Repeat exactly the lines of the listing below, please, starting with the first and ending with the line containing "SY, CY = 0.4166, 0.9091"; leave out the rest.

STORED DATA
══════════
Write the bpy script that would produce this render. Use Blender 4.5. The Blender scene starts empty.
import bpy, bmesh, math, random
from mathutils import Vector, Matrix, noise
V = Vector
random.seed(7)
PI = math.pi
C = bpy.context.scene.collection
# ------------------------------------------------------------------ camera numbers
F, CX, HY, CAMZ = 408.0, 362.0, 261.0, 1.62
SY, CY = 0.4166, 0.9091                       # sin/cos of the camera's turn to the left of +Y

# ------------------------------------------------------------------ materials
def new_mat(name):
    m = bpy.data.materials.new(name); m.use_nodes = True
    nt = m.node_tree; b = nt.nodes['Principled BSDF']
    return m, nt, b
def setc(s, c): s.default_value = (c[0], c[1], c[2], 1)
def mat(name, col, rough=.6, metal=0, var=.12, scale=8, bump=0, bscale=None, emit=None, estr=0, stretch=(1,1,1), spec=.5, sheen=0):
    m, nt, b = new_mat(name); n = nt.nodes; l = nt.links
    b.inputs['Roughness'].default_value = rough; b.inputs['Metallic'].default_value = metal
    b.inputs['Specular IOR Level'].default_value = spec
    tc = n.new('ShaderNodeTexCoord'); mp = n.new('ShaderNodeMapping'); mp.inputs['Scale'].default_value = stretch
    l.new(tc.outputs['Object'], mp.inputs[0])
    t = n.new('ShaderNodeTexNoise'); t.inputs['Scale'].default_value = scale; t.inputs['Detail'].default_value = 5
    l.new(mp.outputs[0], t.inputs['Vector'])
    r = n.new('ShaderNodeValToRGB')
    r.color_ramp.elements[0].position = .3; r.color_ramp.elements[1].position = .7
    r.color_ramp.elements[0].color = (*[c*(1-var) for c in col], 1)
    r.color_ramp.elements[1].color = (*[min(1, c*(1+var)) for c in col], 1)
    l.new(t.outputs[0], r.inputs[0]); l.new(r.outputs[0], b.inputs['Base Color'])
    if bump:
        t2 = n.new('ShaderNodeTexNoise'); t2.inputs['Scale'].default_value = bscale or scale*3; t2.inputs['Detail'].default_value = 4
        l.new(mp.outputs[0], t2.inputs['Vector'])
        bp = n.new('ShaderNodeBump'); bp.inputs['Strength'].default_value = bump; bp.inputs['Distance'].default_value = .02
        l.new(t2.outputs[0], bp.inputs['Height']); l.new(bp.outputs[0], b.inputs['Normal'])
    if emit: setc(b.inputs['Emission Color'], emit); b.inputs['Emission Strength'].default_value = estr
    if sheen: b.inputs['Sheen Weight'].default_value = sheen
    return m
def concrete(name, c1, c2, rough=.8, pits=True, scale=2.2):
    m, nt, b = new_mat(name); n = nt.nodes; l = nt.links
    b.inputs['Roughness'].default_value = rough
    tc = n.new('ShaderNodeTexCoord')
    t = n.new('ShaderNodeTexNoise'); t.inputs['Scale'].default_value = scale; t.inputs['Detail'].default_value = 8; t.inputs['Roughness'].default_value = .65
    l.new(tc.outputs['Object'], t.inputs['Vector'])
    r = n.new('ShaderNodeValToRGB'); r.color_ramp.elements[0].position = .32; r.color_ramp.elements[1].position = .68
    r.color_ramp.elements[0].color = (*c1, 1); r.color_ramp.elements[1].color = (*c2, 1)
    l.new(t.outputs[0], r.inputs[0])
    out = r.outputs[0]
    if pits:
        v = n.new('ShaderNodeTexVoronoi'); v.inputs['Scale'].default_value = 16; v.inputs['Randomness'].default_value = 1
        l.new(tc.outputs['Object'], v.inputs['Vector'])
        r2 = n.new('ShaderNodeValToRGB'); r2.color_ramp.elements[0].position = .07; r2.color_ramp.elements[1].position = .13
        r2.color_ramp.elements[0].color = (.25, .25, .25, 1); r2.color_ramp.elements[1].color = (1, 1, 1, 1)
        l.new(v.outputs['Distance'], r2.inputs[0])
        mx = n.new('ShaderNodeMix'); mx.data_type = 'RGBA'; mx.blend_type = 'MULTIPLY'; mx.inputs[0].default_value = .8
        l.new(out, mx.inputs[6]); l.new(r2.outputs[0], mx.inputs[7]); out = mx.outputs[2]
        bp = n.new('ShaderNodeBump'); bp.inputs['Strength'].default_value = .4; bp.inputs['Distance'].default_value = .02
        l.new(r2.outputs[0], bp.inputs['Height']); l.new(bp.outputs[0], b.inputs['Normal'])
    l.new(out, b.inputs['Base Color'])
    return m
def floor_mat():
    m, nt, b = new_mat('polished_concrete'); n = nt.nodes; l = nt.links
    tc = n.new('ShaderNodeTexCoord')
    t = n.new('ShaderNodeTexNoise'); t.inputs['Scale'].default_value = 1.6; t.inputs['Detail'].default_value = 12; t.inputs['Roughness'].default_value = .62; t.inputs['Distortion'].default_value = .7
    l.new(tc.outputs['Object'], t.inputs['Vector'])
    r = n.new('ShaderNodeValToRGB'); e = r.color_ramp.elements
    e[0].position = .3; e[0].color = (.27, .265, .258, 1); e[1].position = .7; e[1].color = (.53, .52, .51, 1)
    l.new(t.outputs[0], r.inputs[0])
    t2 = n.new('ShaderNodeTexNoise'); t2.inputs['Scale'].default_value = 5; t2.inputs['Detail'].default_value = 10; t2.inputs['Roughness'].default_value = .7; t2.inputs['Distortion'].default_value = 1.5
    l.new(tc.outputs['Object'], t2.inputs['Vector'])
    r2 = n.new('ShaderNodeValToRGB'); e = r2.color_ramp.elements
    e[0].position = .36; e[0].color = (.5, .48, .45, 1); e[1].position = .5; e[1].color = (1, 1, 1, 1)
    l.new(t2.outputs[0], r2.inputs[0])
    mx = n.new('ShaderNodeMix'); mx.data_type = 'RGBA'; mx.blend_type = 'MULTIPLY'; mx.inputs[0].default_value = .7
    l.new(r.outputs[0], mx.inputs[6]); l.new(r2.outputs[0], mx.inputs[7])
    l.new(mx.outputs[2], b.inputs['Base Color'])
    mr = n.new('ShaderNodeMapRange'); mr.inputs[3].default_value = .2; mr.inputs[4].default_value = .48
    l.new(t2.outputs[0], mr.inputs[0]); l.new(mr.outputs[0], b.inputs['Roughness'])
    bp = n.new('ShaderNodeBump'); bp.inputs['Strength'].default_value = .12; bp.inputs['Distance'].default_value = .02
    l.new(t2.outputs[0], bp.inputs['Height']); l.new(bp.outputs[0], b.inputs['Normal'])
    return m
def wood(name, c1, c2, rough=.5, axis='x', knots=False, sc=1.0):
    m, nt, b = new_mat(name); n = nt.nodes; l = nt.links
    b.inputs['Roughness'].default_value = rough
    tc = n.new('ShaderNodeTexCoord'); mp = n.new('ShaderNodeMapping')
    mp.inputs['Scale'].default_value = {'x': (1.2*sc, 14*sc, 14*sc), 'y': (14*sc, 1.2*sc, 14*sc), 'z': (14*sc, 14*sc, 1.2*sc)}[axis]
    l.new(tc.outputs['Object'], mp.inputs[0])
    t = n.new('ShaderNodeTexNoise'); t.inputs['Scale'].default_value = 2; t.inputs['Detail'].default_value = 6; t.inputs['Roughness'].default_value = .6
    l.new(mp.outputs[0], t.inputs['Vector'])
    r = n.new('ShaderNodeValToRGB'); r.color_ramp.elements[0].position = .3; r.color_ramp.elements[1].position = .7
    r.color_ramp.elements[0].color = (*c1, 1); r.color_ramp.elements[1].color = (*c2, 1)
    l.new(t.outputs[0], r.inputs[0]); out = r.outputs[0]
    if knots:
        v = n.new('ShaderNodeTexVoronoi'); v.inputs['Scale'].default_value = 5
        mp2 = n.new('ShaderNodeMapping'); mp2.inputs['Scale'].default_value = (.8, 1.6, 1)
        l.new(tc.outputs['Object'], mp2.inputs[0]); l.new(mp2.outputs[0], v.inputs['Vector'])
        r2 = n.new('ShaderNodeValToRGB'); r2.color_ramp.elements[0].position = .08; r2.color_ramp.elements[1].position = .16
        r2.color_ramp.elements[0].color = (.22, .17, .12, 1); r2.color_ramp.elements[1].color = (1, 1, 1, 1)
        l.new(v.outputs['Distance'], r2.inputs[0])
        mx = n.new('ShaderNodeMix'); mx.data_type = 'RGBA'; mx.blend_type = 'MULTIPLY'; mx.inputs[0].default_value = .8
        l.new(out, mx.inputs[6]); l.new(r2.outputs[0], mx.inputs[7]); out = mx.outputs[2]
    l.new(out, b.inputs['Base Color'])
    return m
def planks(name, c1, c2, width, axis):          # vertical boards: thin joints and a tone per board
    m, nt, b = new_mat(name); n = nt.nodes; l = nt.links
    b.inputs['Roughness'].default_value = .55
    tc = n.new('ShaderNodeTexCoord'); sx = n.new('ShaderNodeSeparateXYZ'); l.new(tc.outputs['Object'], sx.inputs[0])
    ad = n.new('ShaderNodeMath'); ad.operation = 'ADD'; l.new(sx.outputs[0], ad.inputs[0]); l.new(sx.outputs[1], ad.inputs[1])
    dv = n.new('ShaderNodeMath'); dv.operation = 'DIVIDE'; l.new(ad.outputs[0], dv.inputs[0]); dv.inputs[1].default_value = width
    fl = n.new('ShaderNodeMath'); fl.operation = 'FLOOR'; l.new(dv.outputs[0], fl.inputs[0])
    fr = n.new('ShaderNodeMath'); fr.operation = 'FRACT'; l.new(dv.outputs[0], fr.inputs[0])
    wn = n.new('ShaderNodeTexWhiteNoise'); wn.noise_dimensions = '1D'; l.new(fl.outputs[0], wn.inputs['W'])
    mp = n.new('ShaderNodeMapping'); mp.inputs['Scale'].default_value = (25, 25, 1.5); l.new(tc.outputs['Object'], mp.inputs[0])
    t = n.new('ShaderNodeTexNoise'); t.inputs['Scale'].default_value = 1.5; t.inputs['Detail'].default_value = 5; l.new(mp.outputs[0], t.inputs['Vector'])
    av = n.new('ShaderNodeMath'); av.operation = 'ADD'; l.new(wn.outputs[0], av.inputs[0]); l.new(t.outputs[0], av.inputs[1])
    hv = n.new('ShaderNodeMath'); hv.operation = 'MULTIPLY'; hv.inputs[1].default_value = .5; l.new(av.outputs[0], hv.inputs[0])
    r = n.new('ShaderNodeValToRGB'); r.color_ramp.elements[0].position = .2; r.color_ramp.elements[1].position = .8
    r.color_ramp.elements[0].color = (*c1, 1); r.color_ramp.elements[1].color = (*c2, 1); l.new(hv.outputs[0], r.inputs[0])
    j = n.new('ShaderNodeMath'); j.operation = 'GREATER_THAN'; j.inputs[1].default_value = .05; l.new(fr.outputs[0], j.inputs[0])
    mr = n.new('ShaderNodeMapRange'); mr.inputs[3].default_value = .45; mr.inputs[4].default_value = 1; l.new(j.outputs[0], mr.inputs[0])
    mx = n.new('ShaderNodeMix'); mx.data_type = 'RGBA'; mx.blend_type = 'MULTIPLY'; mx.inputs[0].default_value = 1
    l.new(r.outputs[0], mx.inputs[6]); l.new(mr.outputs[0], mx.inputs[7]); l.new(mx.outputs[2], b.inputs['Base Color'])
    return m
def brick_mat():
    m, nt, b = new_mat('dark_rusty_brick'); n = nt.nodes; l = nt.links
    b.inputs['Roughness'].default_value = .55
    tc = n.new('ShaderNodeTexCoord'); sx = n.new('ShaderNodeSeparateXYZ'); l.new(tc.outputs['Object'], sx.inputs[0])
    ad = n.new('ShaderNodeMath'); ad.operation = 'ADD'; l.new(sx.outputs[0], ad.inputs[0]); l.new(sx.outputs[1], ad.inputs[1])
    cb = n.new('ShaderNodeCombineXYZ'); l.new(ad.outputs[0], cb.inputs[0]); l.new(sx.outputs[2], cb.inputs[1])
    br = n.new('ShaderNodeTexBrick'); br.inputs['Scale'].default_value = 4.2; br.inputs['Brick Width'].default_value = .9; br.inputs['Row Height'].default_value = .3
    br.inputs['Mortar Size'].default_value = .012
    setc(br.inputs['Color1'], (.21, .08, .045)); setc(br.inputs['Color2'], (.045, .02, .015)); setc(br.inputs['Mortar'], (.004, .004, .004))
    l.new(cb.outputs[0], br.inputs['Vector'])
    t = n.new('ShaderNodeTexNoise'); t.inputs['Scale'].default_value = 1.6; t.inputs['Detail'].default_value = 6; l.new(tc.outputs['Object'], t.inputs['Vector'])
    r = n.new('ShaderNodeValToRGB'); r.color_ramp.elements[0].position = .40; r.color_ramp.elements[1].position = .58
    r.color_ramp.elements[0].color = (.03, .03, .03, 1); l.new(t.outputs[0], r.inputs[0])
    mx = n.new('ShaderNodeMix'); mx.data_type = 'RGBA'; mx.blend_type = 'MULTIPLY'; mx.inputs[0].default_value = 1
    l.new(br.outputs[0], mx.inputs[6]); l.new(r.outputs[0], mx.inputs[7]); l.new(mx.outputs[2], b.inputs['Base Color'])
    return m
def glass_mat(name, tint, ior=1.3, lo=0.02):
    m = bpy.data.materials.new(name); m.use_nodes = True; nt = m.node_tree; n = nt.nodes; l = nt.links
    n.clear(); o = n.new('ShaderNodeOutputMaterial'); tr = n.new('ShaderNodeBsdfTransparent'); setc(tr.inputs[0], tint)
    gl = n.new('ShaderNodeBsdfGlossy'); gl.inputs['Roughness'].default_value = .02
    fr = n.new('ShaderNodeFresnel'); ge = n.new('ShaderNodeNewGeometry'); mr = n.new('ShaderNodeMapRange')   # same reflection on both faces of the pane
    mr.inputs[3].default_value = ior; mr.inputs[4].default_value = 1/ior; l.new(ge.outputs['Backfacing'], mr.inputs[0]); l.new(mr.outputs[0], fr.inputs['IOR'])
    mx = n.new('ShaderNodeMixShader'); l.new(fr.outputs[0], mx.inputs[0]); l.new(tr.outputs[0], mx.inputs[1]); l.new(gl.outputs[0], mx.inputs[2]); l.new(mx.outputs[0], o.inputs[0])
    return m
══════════
ANSWER BELOW
Write the bpy script that would produce this render. Use Blender 4.5. The Blender scene starts empty.
import bpy, bmesh, math, random
from mathutils import Vector, Matrix, noise
V = Vector
random.seed(7)
PI = math.pi
C = bpy.context.scene.collection
# ------------------------------------------------------------------ camera numbers
F, CX, HY, CAMZ = 408.0, 362.0, 261.0, 1.62
SY, CY = 0.4166, 0.9091                       # sin/cos of the camera's turn to the left of +Y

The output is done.